While the house has proved easy to let, she has gone through three agents and is convinced there's a business opportunity there for an enterprising Australian. "Tenants are paying rent and I'm not seeing it," Jones says, not because they're running away with it but because they "need prompting" to put it into her bank account.

"Finding an agent that does management is an issue," she says. "They have more generous sales commissions so aren't interested in a rent roll. There's a huge opportunity for an Australian to run management." Interestingly, the exchange rate isn't an issue.

"I opened a bank account and have kept the money there," Jones says. Because she paid cash for her property "it was no harder to buy than here". But she says she might look at borrowing next time. "You can lock in very low interest rates for 30 years," she says. Jones has started researching different areas in the US where prices have crashed in the fallout from the global financial crisis.

But she says "there are things you wouldn't consider here in terms of getting people you can trust. [Investing in the US] is something you don't go into lightly."


Cheers, MTR
 
That's interesting - I'd completely forgotten that tenants can't pay rent by direct debit.

However, there are good property management companies in the USA - just not in the areas that most Aussie bargain hunters seem to be looking.

As you see from these sites of PM companies in my old haunt, they do exist and they do a pretty good job. It's just that you have to have a property that makes it worthwhile for them to bother with. The lower down the ladder you go in the housing prices, the lower the PM services go, until you are grovelling on a floor full of crap wondering why it's so hard to be a LL in the USA.
http://www.dwmproperties.com/
http://www.wakpropmgmt.com/
 
partial info

There are good property managers in the US, just that the real estate agents don't necessarily do property management.

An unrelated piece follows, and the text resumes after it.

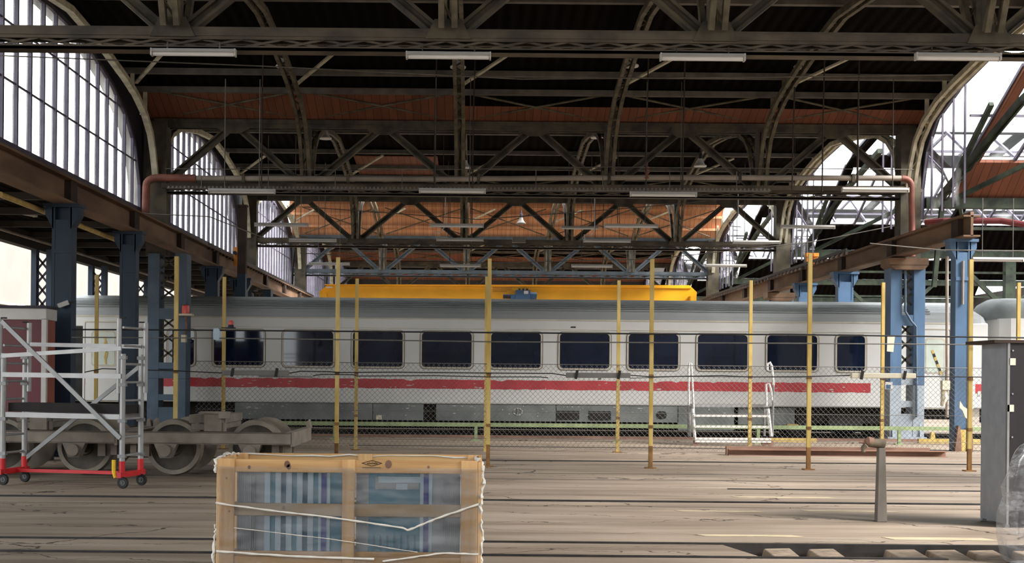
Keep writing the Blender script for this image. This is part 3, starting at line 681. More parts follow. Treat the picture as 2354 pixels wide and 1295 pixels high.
# columns of the aisle's outer row
for n, Y in enumerate((51.3, 66.2, 81.1)):
    x = 21.0; t = thing('aisle_column', 'dark green column deep in the right aisle, %s' % ('nearest of three', 'middle of three', 'farthest of three')[n], 'column', (x, Y, 0))
    MB().box(x - .2, x + .2, Y - .15, Y + .15, 0, 6.5).build('shaft', 'green_steel', t)
    for sg in (-1, 1): MB().bar((x, Y, 4.4), (x + sg * 2.2, Y, 6.5), .16, .16).build('brace', 'green_steel', t)
# boundary walls
MB().box(31.0, 31.3, -12, 96, 0, 7).build('wall_right', 'wall_dark', kind='structure')
m = MB(); m.box(-12, 31, 96, 96.3, 0, 3.9).box(-12, 31, 96, 96.3, 4.9, 10.2)
for q in range(14): m.box(-12 + q * 3.1, -12 + q * 3.1 + .5, 96, 96.3, 3.9, 4.9)
m.build('wall_far', 'wall_dark', kind='structure')
m = MB(); m.box(-12, 31, -12.3, -12, 0, 5.5)
for q in range(16): m.box(-12 + q * 2.85, -12 + q * 2.85 + .4, -12.3, -12, 5.5, 9)  # unseen open band, made up to let fill light in from behind
m.box(-12, 31, -12.3, -12, 9, 10.2)
m.build('wall_rear', 'wall_grey', kind='structure')
# red pipe in the right aisle
tag(MB().tube([W(2128, 512, 36), W(2170, 508, 35.6), W(2300, 508, 35), W(2354, 516, 34.6), W(2420, 520, 34)], .085, 10).build('red_pipe', 'pipe_red'), 'dark red pipe crossing the right aisle above the blue column', 'pipe')
# ================================================================ long service pipe on the middle truss
t = thing('service_pipe', 'long grey-brown pipe along the truss bottom chord, bent down at both ends', 'pipe', (W(340, 420, 36).x, 35.75, 5.6))
Yp = 35.72
def bend(a, c, b, n=8):
    a, c, b = Vector(a), Vector(c), Vector(b); return [a * (1 - u) ** 2 + c * 2 * u * (1 - u) + b * u * u for u in [j / n for j in range(n + 1)]]
A1 = W(334, 520, Yp); A2 = W(336, 430, Yp); A3 = W(366, 409, Yp); A4 = W(450, 410, Yp)
B1 = W(2096, 480, Yp); B2 = W(2095, 432, Yp); B3 = W(2072, 410, Yp)
MB().tube([A1] + bend(A2, W(336, 409, Yp), A3) + [A4], .105, 12).build('left_bend', 'pipe_rust', t, smooth=True)
MB().tube([A4, W(1000, 412, Yp), W(1500, 408, Yp), B3], .075, 12).build('straight_run', 'pipe_grey', t, smooth=True)
MB().tube(bend(B3, W(2096, 410, Yp), B2) + [B1, W(2097, 590, Yp)], .085, 12).build('right_bend', 'pipe_rust', t, smooth=True)
for x in (560, 800, 1100, 1400, 1700, 1960): 
    p = W(x, 411, Yp); MB().box(p.x - .04, p.x + .04, Yp - .1, Yp + .25, p.z - .1, p.z + .12).build('pipe_clamp', 'truss_steel', t)
p0, p1 = W(1280, 407, 35.9), W(1390, 407, 35.9)
# second beam under the pipe
a, b = W(372, 427, 36.1), W(2090, 434, 36.1)
tag(MB().bar(a, b, .12, .13).build('cable_beam', 'chord_steel'), 'dark steel beam hung right below the long service pipe', 'beam')
# perforated cable tray
a, b = W(386, 434, 33), W(1770, 440, 33)
t = thing('cable_tray', 'perforated cable tray hanging below the service pipe', 'cable tray', (a.x, 33, a.z))
MB().bar(a, b, .25, .02).build('tray_base', 'purlin', t)
m = MB(); n = 150
for j in range(n):
    p = a.lerp(b, (j + .25) / n); q = a.lerp(b, (j + .65) / n); m.bar(p + Vector((0, -.13, .02)), q + Vector((0, -.13, .02)), .015, .06)
m.build('tray_edge', 'tray_grey', t)
for j in range(9): p = a.lerp(b, (j + .5) / 9); MB().bar(p, p + Vector((0, 0, .5)), .02, .02).build('hanger', 'purlin', t)
# ================================================================ fluorescent lamps
def lamp_proto(L, name='fluorescent_lamp'):
    t = thing(name, 'x', 'lamp', (0, 0, 0))
    m = MB(); m.prism([(-L / 2, -.08, 0), (-L / 2, .08, 0), (-L / 2, .04, .055), (-L / 2, -.04, .055)], (L, 0, 0)); m.build('lamp_housing', 'white_enamel', t)
    MB().tube([(-L / 2 + .02, 0, -.02), (L / 2 - .02, 0, -.02)], .035, 10).build('lamp_tube', 'lamp_white', t)
    for sg in (-1, 1): MB().box(sg * L / 2 - .012, sg * L / 2 + .012, -.06, .06, -.055, .055).build('end_cap', 'white_enamel', t)
    return t
def hanger_bar(t, L, h):
    m = MB()
    for sg in (-.35, .35): m.add([], []); m.tube([Vector((sg * L, 0, .08)), Vector((sg * L, 0, h))], .01, 6)
    return m
def place_lamp(proto, first, x0, x1, y, Y, label, up, group):
    a, b = W(x0, y, Y), W(x1, y, Y); L = 1.28
    c = (a + b) / 2
    if first: o = proto; o.location = c; o['label'] = label
    else: o = dup(proto, c, label)
    o['group'] = group
    for sg in (-.4, .4): MB().tube([c + Vector((sg, 0, .07)), c + Vector((sg, 0, up))], .012, 6).build('lamp_hanger', 'purlin', o)
    return o
def lamp_row(L, Y, spans, up, group, labels):
    pr = lamp_proto(L); first = True
    for (x0, x1, y), lb in zip(spans, labels):
        place_lamp(pr, first, x0, x1, y, Y, lb, up, group); first = False
lamp_row(1.28, 20.0, [(350, 540, 121), (938, 1124, 128), (1520, 1710, 132), (2106, 2298, 131)], .16, 'lamps under the nearest truss',
  ['white tube lamp under the nearest truss, leftmost of that row', 'white tube lamp under the nearest truss above the crane centre', 'white tube lamp under the nearest truss right of the middle', 'white tube lamp under the nearest truss at the right, by the bright skylight'])
lamp_row(1.52, 30.2, [(480, 632, 440), (964, 1116, 439), (1449, 1601, 447), (1936, 2088, 437)], 2.6, 'lamps hung under the cable tray',
  ['tube lamp hung below the cable tray at its left end', 'tube lamp hung below the middle of the cable tray', 'tube lamp hung below the cable tray right of the middle', 'tube lamp beside the right bend of the service pipe'])
lamp_row(1.55, 38.0, [(586, 708, 517), (988, 1112, 519), (1390, 1512, 520), (1796, 1918, 522)], 2.6, 'lamps above the coach roof',
  ['tube lamp before the left arched window, third row back', 'tube lamp in front of the orange boards, above the crane centre', 'tube lamp in front of the orange boards, right half', 'tube lamp in front of the right arcade, third row back'])
lamp_row(1.55, 43.5, [(664, 774, 553), (1004, 1111, 551), (1342, 1449, 554), (1686, 1792, 557)], 2.6, 'lamps along the chord of the truss behind the coach',
  ['tube lamp along the truss chord at the left edge of the orange boards', 'tube lamp along the chord behind the coach, near the middle', 'tube lamp along the chord behind the coach, right of the middle', 'tube lamp along the chord at the right edge of the orange boards'])
lamp_row(1.5, 48.5, [(710, 803, 607), (1011, 1106, 611), (1312, 1410, 612), (1622, 1716, 611)], 2.6, 'lamps right over the yellow crane',
  ['tube lamp above the left end of the yellow crane girder', 'tube lamp above the yellow crane, left of the tall post', 'tube lamp above the yellow crane, right of the hoist', 'tube lamp above the right end of the yellow crane'])
lamp_row(1.3, 46.0, [(1290, 1376, 524)], 2.6, 'single lamps', ['short tube lamp touching the left end of a longer one before the orange boards'])
lamp_row(1.3, 34.0, [(2236, 2350, 597)], 1.6, 'single lamps', ['tube lamp in the right aisle behind the blue column'])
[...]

There is also "online bill pay" in the US, although not as popular as BPAY here. Transfer money between banks is a trouble, fax is the usual way, but you will have to call to confirm the fax...
 
Probably been answered elsewhere, but if houses are so cheap to buy, and end up CF+ if there is a tenant in there, then why don't American people buy these houses themselves and get their own house for cheaper than rent? In the US, they can always give the key back and walk away if they cant afford the repayments, right?

Has the GFC blown out lending prospects that much in the US that no one can borrow money to buy their own house?

Or am I missing something here?
 
Probably been answered elsewhere, but if houses are so cheap to buy, and end up CF+ if there is a tenant in there, then why don't American people buy these houses themselves and get their own house for cheaper than rent? In the US, they can always give the key back and walk away if they cant afford the repayments, right?

Has the GFC blown out lending prospects that much in the US that no one can borrow money to buy their own house?

Or am I missing something here?

American renters don't/can't save money.

Key predictors of whether you'll be wealthy in America are 1. ownership of own business, 2. owner occupier, 3. Education and 4. Race.

From http://www.investmentu.com/IUEL/2003/20030127.html

"Another interesting wealth statistic: all the wealth in America is concentrated among homeowners (two-thirds of Americans own their own homes). The difference is stunning. The average homeowner’s net worth is $171,700, while the average renter’s net worth is a measly $4,800. "

Here's some other stats. Numbers are different but message is the same: http://www.bargaineering.com/articles/average-net-worth-of-an-american-family.html
 
Thanks for that Spectre, especially the second link.

This echos my own thinking. I have been think of heading off the the USA to buy a place, probably as a holiday home, (I love Las Vegas) or maybe to rent out.

However several months ago I decided to wait.

All my reading and my knowledge of Economics leads me to believe that things will get worse over there.

Unemployment is way higher than the official rate, probably close to 20%, not the 10% they spout .. when you give up looking for work you come off the ranks of the unemployed.

Plus I believe that the US dollar will melt down and our dollar will just get stonger (I kknow it has dipped at the moment) .. But every 1 cent rise is akin to an increase in capital value.

Also, if the $US tanks, it will erode the value of the capital I take over and reduce my return on equity

FWIW.. the UK is possibly headed in the same direction.. as is Greece, Spain, Italy and Portugal .. all decent places to have a holiday home.

cheers

RightValue
 
There is a Government program called "section 8" that is our version of rent-a ssist. It means the US Govt direct credit up to approx 80% of the tenants rent into your account every month.
You can renovate homes to "section 8" standard and then list them to attract those tenants. There is a lot more to it but it is do-able.
Personally, i'm just buying, renovating and selling. I have a CGT issue but I also have instant gratification.